Police said Lamb fatally shot the woman he lived with on the Mississippi Gulf Coast and also fatally shot history professor Ethan Schmidt on the Delta State University campus in Cleveland, Mississippi, on Monday. The woman was identified as 41-year-old Amy Prentiss.

Officers in the two cities said they had not uncovered a motive for either slaying.

Lamb received a doctorate in education from Delta State University in the spring, according to his resume posted on the university’s website. He started working there in 2009 and taught geography and education classes, and volunteered with Habitat for Humanity, according to the resume.

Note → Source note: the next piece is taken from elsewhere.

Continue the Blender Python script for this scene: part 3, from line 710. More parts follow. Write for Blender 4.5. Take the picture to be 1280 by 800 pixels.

Delta State President Bill LaForge said Lamb was teaching two online classes this semester.

The 3,500-student university in Cleveland is in Mississippi’s flat, agricultural region near the Arkansas state line. It was first put on lockdown mid-morning amid reports of an active shooter. Everyone on campus was told to take shelter, away from windows.

The slain professor directed the first-year seminar program and specialized in Native American and colonial history, said Don Allan Mitchell, an English professor at the school, who called him “a gentleman in every sense of the word.”

“Dr. Ethan Schmidt was a terrific family man, a good friend, a true son of Peabody, Kansas, and his beloved Emporia State University,” he said.

One of his history professors at Emporia State University described him as one of the “brightest students” she’d ever taught.

“He was a super competent human being. He was president of his fraternity, in student government. He was an absolutely delightful student,” said Karen Manners Smith.